Mungkin Ilyas Karim satu-satunya orang yang masih hidup dalam peristiwa bersejarah ini. Setiap kali kemerdekaan negara ini dirayakan, Ilyas kembali teringat peristiwa bersejarah di Jl. Pegangsaan Timur No.56, Jakarta Pusat itu. Meski umur sudah 84 tahun, Ilyas masih terlihat tegap. Kedua matanya harus diplester agar tak terpejam. Ini akibat penyakit stroke yang menyerangkan beberapa tahun lalu. Ilyas masih sangat lancer menceritakan peristiwa yang tak pernah dia lupakan seumur hidupnya itu.
Pada hari yang bersejarah itu, Ilyas tiba-tiba ditarik lengan kriinya oleh Sudanco (komandan peleton) Latief Hendraningrat, petugas protokoler istana, dan diminta untuk berdiri tak jauh dari tiang bendera. “Dik, kamu nanti jadi pengibar bendera. Hati-hati ya, nanti memegangnya, jangan sampai sobek, (bendera) ini cuma dijahit dengan tangan oleh Bu Fatmawati,” tiru Ilyas pesan Latief waktu itu. Tak ada latihan, tak ada gladi resik. Prosesi proklamasi kemerdekaan langsung dimulai, tak lama setelah dia ditunjuk.
Seperti tampak pada foto yang dijumpai dalam buku-buku sejarah perjuangan, ada dua pengibar bendera saat hari proklamasi itu. Selain Ilyas, pengibar bendera lainnya adalah Sudanco Singgih. Keduanya dikelilingi Soekarno, M. Hatta, Fatmawati, dan Rahmi Hatta. Di antara enam orang itu, hanya Ilyas yang masih hidup. Meski memiliki peran nyata saat proklamasi kemerdekaan, kehidupan Ilyas saat ini bisa dikatakan memprihatinkan. Dia kini tinggal di rumah yang terletak di perkampungan padat di pinggiran jalur rel kereta api di Kalibata, Jakarta Selatan. Tepatnya, di Jalan Rawajati Barat, sekitar 100 meter dari Stasiun Kalibata.
Di rumah bercat biru yang sudah kusam, Ilyas menghabiskan sisa hidupnya bersama istri. Bangunan sederhana yang kulit temboknya sudah banyak mengelupas itu berukuran sekitar 10x7 meter. Dia lantas menceritakan kepindahan keluarga dari tempat tinggal di Asrama Siliwangi, Lapangan Banteng, Jakarta Pusat tahun 1982. “Kami diusir saat itu, bukan digusur sebab memang tidak ada uang pengganti sama sekali yang kami terima,” tegasnya.
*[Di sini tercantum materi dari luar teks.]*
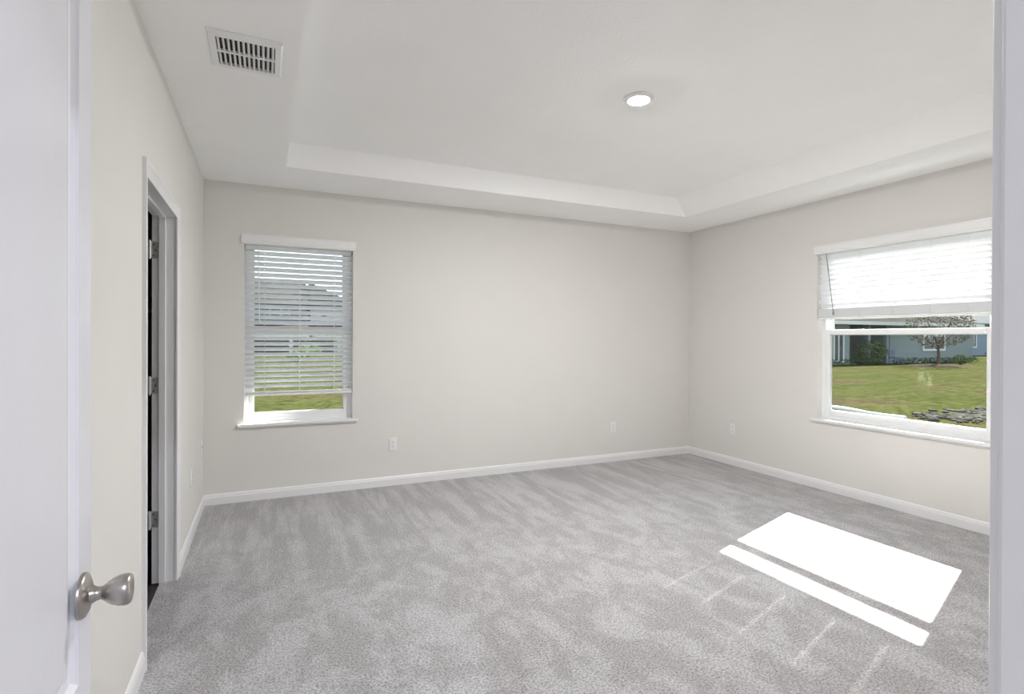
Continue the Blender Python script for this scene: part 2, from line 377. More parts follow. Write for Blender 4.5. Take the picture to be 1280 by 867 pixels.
# closet interior
b = MB()
cx0, cx1, cy0_, cy1_ = -2.4, XL - 0.111, 2.0, 5.1
b.box(cx0 - 0.1, cx0, cy0_, cy1_, -0.05, 2.6); b.box(cx0, cx1, cy0_ - 0.1, cy0_, -0.05, 2.6); b.box(cx0, cx1, cy1_, cy1_ + 0.1, -0.05, 2.6)
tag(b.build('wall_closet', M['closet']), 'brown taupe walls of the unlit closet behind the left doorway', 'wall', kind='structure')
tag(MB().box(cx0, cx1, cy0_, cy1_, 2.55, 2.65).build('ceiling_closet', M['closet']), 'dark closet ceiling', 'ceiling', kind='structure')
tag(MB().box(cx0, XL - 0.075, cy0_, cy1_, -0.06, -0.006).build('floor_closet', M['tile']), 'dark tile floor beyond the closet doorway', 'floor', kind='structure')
sh = thing('closet_shelf', (-0.9, cy1_, 1.62), 'dark shelf and hanging rail seen as a sliver through the closet doorway', 'shelf')
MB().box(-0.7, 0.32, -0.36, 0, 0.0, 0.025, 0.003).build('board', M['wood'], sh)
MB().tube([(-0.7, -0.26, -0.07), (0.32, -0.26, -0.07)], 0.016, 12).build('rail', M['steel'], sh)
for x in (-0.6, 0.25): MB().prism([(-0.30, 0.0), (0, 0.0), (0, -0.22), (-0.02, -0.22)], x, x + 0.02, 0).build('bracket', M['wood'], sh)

# entry doorway: jamb + casing
tr = thing('trim_2', (0, 0, 0), 'white jamb and casing of the entry doorway at the right edge', 'door frame', kind='structure')
b = MB()
b.box(JL - 0.018, JL, YH - 0.001, YF + 0.001, 0, DH, 0.003); b.box(JR, JR + 0.018, YH - 0.001, YF + 0.001, 0, DH + 0.018, 0.005, 3); b.box(JL, JR, YH, YF, DH, DH + 0.018)
b.build('jamb', M['trim'], tr)
b = MB()
b.prism(casing_piece(b, JR + 0.075, JR + 0.006, 0.016, 0.009, lambda w, t: (w, YF + t)), 0, DH + 0.075, 2)
b.prism(casing_piece(b, JR + 0.075, JR + 0.006, 0.016, 0.009, lambda w, t: (w, YH - t)), 0, DH + 0.075, 2)
b.prism(casing_piece(b, DH + 0.075, DH + 0.006, 0.016, 0.009, lambda w, t: (YF + t, w)), JL - 0.07, JR + 0.075, 0)
b.build('casing', M['trim'], tr)

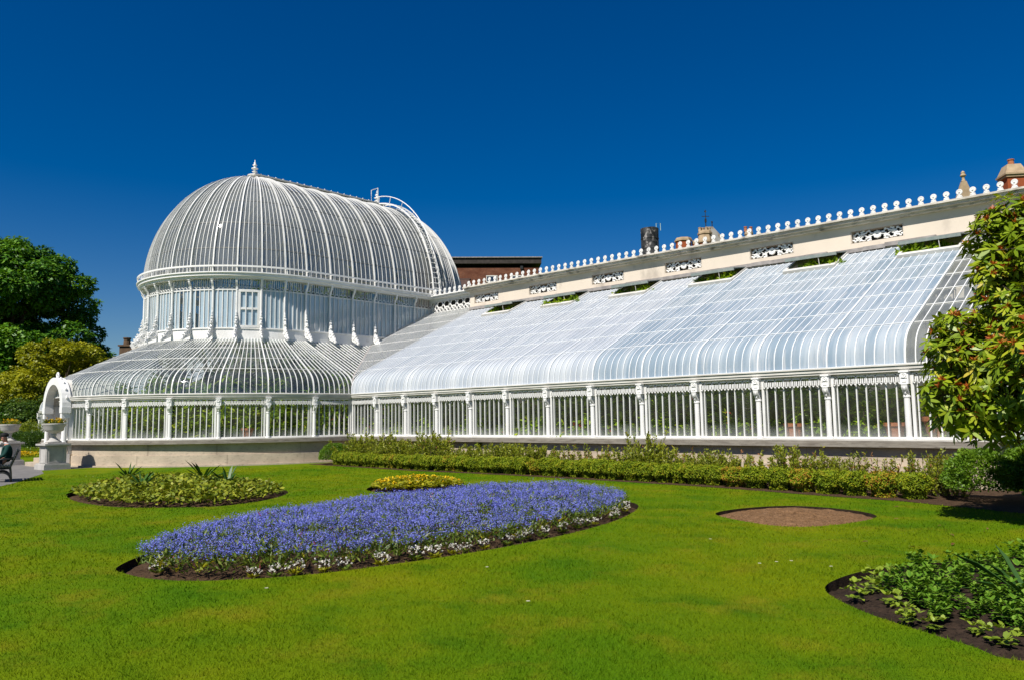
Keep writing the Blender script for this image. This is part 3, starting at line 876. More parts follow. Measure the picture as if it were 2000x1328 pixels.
bk = MB(); bk.box((0, 0, 0), (1.59, 0.02, 0.395)); GBM = bk.mesh('grille_shade_sheet', M['iron'])  # backing sheet coloured near black to give the recess its shade
for g in GRX:
    o = part_at(GRM, 'grille_panel', (g, YP + 0.10, 7.46), 0)
    link('grille_frame', GFM, o, (0, -0.085, 0)); link('grille_shade_sheet', GBM, o, (0, 0.22, 0))
def disc_mesh():
    b = MB()
    b.ring((0, 0, 0.175), 0.062, 0.022, (1, 0, 0), (0, 0, 1), 14, 6)
    b.tube([(0, -0.014, 0.175), (0, 0.014, 0.175)], 0.066, 12)
    b.tube([(0, -0.035, 0.175), (0, 0.035, 0.175)], 0.022, 8)
    b.box((0, 0, 0.055), (0.045, 0.035, 0.11)); b.box((0, 0, 0.065), (0.12, 0.04, 0.035)); b.box((0, 0, 0.02), (0.15, 0.05, 0.035))
    return b
DISC = disc_mesh().mesh('crest_disc', M['white_bar'], False)
x = XR - 0.2; nd_ = 0
while x > XL:
    part_at(DISC, 'crest_disc', (x, YP - 0.10, 8.11), 0, sc=1.12); x -= 0.36; nd_ += 1
b = MB(); b.box((cx, YP - 0.10, 8.112), (cw + 0.1, 0.05, 0.025)); part(b, 'crest_rail', M['white_bar'])

# lattice screen between parapet and drum
LX0, LX1, LY = XC + RD - 0.05, XL, YP + 0.55
b = MB(); w = LX1 - LX0; cxx = (LX0 + LX1) / 2
b.box((cxx, LY + 0.15, 3.53), (w, 0.3, 7.06)); b.box((cxx, LY + 0.1, 7.84), (w, 0.3, 0.16)); b.box((cxx, LY, 7.965), (w, 0.55, 0.09)); b.box((cxx, LY - 0.04, 8.03), (w, 0.66, 0.04))
part(b, 'screen_cornice', M['white'])
b = MB(); n = 7; r_ = w / n / 2
for i in range(n):
    for kz, zz in enumerate((7.28, 7.58)):
        c = Vector((LX0 + r_ * (2 * i + 1), LY, zz))
        b.ring(c, r_ * 0.84, 0.034, (1, 0, 0), (0, 0, 0.82), 14, 5)
        if kz == 0:
            for a in (PI / 4, 3 * PI / 4):
                dv = Vector((math.cos(a), 0, math.sin(a) * 0.85)) * r_ * 0.8; b.tube([c - dv, c + dv], 0.035, 5)
b.box((cxx, LY, 7.08), (w, 0.1, 0.05)); b.box((cxx, LY, 7.75), (w, 0.1, 0.04))
lat = part(b, 'lattice_screen', M['white'])
b = MB(); b.box((cxx, LY + 0.22, 7.42), (w, 0.03, 0.66)); part(b, 'screen_shade_sheet', M['iron'], lat)  # dark sheet put in for the unlit interior behind the rings
for i in range(9): part_at(DISC, 'crest_disc', (LX0 + 0.25 + i * 0.37, LY - 0.2, 8.10), 0, sc=1.12)
b = MB(); b.box((cxx, LY - 0.2, 8.07), (w, 0.05, 0.05)); part(b, 'crest_rail', M['white_bar'])
# the plain back wall of the left wing
b = MB(); b.box((2 * XC - cx, YP + 0.25, 3.95), (cw, 0.5, 7.9)); b.box((2 * XC - cx, YP + 0.12, 8.0), (cw + 0.2, 0.9, 0.2)); part(b, 'parapet_wall', M['cream'])

# skylights: white kerb, dark flap propped open
for k in range(1, 12, 2):
    s0, s1 = k * BAY + 0.04, (k + 1) * BAY - 0.04
    b = MB()
    b.sweep([wing(s0, 5.93, zroof(5.93) + 0.05), wing(s1, 5.93, zroof(5.93) + 0.05)], Vector((0, 1, SLOPE)).normalized(), 0.20, 0.12)
    for s in (s0 + 0.03, s1 - 0.03):
        b.sweep([wing(s, d, zroof(d) + 0.04) for d in (5.95, DTOP)], Vector((1, 0, 0)), 0.09, 0.12)
    sk = part(b, 'skylight', M['white_old'])
    f = MB()
    ang = 0.28
    hinge = wing((s0 + s1) / 2, DTOP - 0.06, zroof(DTOP - 0.06) + 0.10)
    L = 1.02
    lo = hinge + Vector((0, -L * math.cos(ang), -L * math.sin(ang) + 0.12))
    f.sweep([lo, hinge], Vector((1, 0, 0)), s1 - s0, 0.03)
    f.sweep([lo - Vector(((s1 - s0) / 2, 0, 0.03)), lo + Vector(((s1 - s0) / 2, 0, -0.03))], Vector((0, 0, 1)), 0.10, 0.05)
    part(f, 'flap', simple('flap_paint', (0.16, 0.20, 0.19), (0.25, 0.27, 0.25)) if k == 1 else bpy.data.materials['flap_paint'], sk)
    f = MB(); f.tube([lo + Vector((0.25, 0, 0)), lo + Vector((0.28, 0.05, -0.38))], 0.012, 6); part(f, 'stay_rod', M['white_old'], sk)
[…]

Saat itu konsentrasi keluarga terpecah karena Ilyas dirawat di RSPAD Gatot Soebroto, karena terkena penyakit jantung. “Tidak ada yang berani melawan karena kondisi politik dan keamanan saat itu tidak seperti sekarang,” imbuh bapak 14 anak ini.
Anak-anaknya sekarang memang telah memiliki rumah sendiri-sendiri dan tersebar di berbagai daerah seperti Medan, Padang, Pekanbaru, dan Semarang, bahkan ada yang menikah dengan orang Jerman dan tinggal di sana. “Hampir semua mengajak tinggal bersama, tapi saya yang tidak mau,” ujar kakek 28 cucu tersebut. Menurutnya, kalau ikut anak-anaknya dirinya akan terbatas dalam melakoni aktivitas kemasyarakatan yang masih dijalani sampai sekarang. “Saya ini pejuang dan ingin tetap berjuang sampai saya mati nanti,” tandasnya.
Meski dia diusir oleh pemerintah dari rumah tinggalnya, Ilyas tetap semangat melayani negaranya. Kecintaannya terhadap bangsa Indonesia patut diacungi jempol dan dijadikan contoh buat warga Indonesia dimanapun kita berada. Kita mencintai bangsa ini bukan karena kita mengharapkan cinta kembali atau karena kita sudah dicintai terlebih dahulu, tapi cintailah karena memang karena cinta itu yang membuat kita melekat hatinya kepada bangsa ini. Merdeka!